During or after a divorce, your financial situation can easily become strained. Even if you have a solidly middle-class income, you will incur expenses from the divorce while dealing with reduced income at the same time. Parents who receive custody of their minor children can face particularly serious financial issues when learning to live on a single income.

That, along with a parent's decreased potential for income when caring for kids, is why the courts order the other parent to pay child support. You likely depend on that ordered child support amount to pay your bills, from your rent or mortgage to your car insurance. Child support can also help you buy items you need, like clothing or shoes for the kids, school supplies or even groceries. Without the help of child support, you may struggle to provide the necessities for your family.

What happens when your spouse won't pay child support?

When your ex stops paying child support, it can leave you in a difficult situation. You may have tried to work with him or her. In some situations, people going through a divorce will quit/change their jobs or even start working jobs that pay under the table to avoid the state's efforts to withhold child support from their checks.

Thankfully, New Hampshire recognizes that unpaid child support is a serious issue for some parents. If your ex refuses to pay what the order requires, you can seek help during and after your divorce for enforcement.

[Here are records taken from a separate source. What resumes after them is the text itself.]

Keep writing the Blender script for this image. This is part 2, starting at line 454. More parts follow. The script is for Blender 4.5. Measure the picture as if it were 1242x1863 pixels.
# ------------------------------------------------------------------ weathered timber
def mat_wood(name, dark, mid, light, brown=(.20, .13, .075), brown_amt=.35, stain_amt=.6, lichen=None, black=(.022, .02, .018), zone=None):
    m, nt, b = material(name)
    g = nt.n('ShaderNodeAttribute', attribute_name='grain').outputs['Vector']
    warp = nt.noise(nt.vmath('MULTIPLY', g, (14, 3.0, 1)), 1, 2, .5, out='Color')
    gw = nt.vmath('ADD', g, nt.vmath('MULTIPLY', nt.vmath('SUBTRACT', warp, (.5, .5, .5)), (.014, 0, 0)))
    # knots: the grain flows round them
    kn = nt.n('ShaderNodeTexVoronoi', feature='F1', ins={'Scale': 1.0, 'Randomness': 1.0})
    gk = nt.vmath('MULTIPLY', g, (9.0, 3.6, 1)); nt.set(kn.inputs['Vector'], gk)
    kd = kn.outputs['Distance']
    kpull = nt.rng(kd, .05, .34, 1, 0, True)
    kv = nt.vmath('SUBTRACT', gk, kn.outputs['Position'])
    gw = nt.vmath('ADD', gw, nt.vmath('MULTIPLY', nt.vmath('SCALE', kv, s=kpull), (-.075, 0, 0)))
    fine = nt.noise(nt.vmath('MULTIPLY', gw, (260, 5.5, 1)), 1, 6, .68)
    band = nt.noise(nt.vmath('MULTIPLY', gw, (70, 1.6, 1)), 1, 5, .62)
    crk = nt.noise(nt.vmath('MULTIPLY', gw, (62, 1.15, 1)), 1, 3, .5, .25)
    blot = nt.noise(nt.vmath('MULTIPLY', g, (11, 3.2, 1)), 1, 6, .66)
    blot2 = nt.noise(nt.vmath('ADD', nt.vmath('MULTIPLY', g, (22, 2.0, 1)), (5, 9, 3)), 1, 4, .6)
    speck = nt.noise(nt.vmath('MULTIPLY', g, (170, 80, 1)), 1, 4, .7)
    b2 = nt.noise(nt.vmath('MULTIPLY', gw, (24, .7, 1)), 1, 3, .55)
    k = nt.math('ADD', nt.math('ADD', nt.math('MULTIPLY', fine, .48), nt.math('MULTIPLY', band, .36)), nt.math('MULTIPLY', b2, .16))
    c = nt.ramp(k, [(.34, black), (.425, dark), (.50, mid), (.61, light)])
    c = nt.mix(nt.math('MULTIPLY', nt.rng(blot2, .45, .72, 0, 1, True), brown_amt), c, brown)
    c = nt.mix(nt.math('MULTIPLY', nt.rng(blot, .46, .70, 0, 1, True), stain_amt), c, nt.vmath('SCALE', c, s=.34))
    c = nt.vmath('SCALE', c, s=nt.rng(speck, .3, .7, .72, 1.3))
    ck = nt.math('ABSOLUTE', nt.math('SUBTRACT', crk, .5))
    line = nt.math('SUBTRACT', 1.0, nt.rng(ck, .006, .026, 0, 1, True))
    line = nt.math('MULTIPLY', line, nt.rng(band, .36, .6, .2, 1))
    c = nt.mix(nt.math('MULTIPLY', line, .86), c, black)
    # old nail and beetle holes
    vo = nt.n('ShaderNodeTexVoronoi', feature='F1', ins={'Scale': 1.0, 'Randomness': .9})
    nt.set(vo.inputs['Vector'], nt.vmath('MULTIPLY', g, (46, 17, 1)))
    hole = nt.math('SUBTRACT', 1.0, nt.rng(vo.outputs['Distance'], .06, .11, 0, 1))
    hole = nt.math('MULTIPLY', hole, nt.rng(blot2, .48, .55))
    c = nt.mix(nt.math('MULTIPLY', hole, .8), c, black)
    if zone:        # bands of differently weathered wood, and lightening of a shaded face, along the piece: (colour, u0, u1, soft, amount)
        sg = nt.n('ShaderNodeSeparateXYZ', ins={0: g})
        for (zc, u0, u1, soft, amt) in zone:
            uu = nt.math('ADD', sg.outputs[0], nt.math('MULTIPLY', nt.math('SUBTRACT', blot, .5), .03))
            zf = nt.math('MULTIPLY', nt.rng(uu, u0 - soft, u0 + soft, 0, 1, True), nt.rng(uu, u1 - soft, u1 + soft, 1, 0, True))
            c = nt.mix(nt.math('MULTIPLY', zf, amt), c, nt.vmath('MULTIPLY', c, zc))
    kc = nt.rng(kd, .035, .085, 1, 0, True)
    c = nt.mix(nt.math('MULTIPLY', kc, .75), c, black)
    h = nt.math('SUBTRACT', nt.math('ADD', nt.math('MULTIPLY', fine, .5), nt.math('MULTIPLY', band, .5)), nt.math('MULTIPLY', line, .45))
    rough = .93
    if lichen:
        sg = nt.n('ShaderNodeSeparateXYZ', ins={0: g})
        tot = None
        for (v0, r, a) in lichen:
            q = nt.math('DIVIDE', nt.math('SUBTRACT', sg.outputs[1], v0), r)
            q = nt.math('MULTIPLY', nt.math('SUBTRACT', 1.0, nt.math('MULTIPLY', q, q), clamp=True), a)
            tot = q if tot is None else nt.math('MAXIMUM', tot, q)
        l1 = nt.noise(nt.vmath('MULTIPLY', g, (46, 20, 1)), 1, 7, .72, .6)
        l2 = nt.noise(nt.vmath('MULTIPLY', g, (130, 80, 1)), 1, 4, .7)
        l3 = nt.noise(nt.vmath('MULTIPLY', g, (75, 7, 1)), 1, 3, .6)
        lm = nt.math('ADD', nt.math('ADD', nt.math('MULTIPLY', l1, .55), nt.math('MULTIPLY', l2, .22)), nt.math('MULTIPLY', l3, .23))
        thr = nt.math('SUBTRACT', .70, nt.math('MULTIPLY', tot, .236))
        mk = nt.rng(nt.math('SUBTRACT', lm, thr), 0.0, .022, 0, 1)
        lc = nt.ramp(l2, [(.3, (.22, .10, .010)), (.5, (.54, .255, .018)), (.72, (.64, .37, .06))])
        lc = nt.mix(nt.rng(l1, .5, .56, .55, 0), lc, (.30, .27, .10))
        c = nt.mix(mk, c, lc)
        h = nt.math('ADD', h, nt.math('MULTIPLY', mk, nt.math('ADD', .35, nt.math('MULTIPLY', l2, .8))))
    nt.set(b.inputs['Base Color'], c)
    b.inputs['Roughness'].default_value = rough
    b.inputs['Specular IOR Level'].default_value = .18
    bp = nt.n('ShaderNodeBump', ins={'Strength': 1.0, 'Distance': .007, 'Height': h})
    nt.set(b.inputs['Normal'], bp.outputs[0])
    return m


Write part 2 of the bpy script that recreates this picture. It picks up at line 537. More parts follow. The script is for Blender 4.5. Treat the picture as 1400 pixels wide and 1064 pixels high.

The state could revoke or suspend your spouse's driver's license, professional license or even sporting license for hunting or fishing. Additionally, they could report the delinquency to the credit bureaus. They could also intercept any lottery prizes or federal tax refunds. In some cases, they may even place a lien against your spouse's assets until the support is paid in full.

Try to work with your spouse, even if there's no support coming in

It can feel very frustrating to have your financial situation complicated by someone else's refusal to obey a court order. However, don't let that encourage you to behave in a similar manner. No matter how you feel, you should not talk negatively about the situation with your children or withhold custody or visitation from your spouse due to non-payment. Working with your spouse is always better than fighting at every step of the process.

Those decisions could provide your spouse with ammunition for custody proceedings as your divorce works through the courts. Instead, do your best to comply with the ordered parenting plan, while taking steps to document how your spouse isn't. That can help ensure the best outcome to your custody case when the court finalizes your divorce. It will also make it easier to request that New Hampshire takes enforcement actions to collect the support due to you and your children.